State v. Robinson

Covello, J.,

dissenting. I disagree that the acquittal of the sole coconspirator in a separate trial foreclosed, as a matter of law, the prosecution of this defendant for conspiracy in a later trial. The earlier determination in State v. Grullon, 212 Conn. 195, 562 A.2d 481 (1989), that General Statutes § 53a-48 is a “bilateral” conspiracy statute does not offer any real insight in addressing the present issue. Nor does the line of cases holding that the acquittal of one conspirator forecloses the conviction of other conspirators found guilty in the same trial. This rule, while making obvious sense in the context of a single trial for all of *263the reasons stated in the majority opinion, has been rejected by a number of jurisdictions where, as here, the acquittal occurs in a separate trial. See United States v. Irvin, 787 F.2d 1506, 1512-14 (11th Cir. 1986); United States v. Roark, 753 F.2d 991, 995-96 (11th Cir.), reh. denied, 761 F.2d 698 (11th Cir. 1985); United States v. Espinosa-Cerpa, 630 F.2d 328, 330-32 (5th Cir. 1980); Gardner v. State, 286 Md. 520, 524-29, 408 A.2d 1317 (1979); Commonwealth v. Brown, 473 Pa. 458, 463-67, 375 A.2d 331 (1977).
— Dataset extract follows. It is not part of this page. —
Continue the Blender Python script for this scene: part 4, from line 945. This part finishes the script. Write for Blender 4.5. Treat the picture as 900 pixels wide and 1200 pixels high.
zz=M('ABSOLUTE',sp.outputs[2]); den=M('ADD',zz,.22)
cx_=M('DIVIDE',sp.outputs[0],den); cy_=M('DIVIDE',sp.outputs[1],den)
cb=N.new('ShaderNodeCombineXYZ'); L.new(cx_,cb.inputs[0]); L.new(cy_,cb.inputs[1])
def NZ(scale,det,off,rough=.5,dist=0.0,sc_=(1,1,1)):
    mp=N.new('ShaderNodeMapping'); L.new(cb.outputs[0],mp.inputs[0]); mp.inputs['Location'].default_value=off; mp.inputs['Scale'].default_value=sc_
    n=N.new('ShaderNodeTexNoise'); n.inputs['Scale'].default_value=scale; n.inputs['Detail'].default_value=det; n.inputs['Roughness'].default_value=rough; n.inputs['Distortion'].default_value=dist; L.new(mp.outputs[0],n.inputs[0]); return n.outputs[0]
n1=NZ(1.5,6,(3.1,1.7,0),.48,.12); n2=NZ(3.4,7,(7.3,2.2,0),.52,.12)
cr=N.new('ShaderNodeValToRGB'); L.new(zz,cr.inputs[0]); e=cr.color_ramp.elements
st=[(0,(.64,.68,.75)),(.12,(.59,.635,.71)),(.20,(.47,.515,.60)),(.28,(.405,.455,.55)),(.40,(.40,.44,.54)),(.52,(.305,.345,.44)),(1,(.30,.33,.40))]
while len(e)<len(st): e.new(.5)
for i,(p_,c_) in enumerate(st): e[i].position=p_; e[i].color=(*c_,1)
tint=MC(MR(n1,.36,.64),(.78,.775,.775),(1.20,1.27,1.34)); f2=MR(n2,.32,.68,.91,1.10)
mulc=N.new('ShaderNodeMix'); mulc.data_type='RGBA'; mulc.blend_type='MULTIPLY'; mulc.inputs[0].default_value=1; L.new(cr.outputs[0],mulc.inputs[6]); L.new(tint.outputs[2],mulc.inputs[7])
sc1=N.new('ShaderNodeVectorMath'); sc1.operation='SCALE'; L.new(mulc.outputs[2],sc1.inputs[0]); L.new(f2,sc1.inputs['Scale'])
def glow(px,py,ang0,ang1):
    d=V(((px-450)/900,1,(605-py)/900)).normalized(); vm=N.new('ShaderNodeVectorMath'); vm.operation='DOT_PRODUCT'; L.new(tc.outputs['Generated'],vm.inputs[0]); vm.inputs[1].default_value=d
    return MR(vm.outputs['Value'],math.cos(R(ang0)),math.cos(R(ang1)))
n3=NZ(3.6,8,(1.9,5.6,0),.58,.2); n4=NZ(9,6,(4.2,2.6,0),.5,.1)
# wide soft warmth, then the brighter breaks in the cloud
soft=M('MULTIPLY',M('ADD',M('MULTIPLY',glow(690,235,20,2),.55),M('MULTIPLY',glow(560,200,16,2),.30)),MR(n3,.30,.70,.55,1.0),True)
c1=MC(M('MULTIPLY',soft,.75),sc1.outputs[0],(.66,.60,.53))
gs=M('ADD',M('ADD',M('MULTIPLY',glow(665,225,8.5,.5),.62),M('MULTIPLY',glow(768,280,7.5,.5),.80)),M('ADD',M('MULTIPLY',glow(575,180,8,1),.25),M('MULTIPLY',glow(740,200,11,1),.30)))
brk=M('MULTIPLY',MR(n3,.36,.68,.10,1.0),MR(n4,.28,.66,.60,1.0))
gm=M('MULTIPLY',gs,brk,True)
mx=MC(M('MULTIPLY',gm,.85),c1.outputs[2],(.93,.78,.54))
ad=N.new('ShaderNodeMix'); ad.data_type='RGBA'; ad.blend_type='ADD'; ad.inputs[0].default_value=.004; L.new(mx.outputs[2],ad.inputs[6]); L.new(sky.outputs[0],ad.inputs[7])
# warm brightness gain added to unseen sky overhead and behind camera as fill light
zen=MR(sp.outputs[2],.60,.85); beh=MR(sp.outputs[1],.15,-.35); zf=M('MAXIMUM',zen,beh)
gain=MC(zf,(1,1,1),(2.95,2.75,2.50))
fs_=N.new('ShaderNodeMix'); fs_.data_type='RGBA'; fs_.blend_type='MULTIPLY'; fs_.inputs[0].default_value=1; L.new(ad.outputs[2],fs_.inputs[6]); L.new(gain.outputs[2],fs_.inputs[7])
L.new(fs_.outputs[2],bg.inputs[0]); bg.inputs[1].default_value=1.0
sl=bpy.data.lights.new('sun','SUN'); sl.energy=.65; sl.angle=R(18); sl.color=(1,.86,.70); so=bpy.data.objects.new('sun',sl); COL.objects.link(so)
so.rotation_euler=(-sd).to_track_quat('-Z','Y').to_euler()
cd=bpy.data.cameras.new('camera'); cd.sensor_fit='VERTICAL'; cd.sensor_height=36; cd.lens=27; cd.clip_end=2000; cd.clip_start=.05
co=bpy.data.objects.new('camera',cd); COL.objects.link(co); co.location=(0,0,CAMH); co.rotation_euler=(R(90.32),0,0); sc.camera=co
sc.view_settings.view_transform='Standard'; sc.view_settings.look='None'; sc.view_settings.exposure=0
An earlier unsuccessful prosecution of an alleged coconspirator in a separate trial means nothing more than that on a given date the prosecution failed to meet its burden of proving the defendant guilty beyond a reasonable doubt of all of the elements constituting conspiracy. It certainly does not mean as the majority now holds, that a conspiracy did not occur. “It has long been recognized that criminal juries in the United States are free to render ‘not guilty’ verdicts resulting from compromise, confusion, mistake, leniency or other legally and logically irrelevant factors. Dunn v. United States, 284 U.S. 390, 393-94, 52 S. Ct. 189, 190-191, 76 L. Ed. 2d 356 (1932). Consequently, an acquittal is not to be taken as the equivalent of a finding of the fact of innocence; nor does it necessarily even reflect a failure of proof on the part of the prosecution.” United States v. Espinosa-Cerpa, supra, 332.

Suppose, for example, that a jury is satisfied that a conspiracy took place, but is not satisfied with the evidence that the person on trial has been properly identified as one of the conspirators. Failure to establish this element in the first trial will now serve to exonerate the other conspirator no matter how strong the proof is as to him. Suppose in the first trial, the alleged conspirator is found guilty. In a subsequent trial, however, all his coconspirators are found not guilty because the principal witness in the first trial is no longer available. Based on the majority’s reasoning in this decision, *264it only seems logical that the first conviction must now also be set aside.

Hereafter, in the prosecution of coconspirators at separate trials, should all but one of them be found not guilty for whatever the reason, the other also will now go free. I submit that such an outcome is neither legally nor logically correct. I would affirm the decision of the trial court in all respects.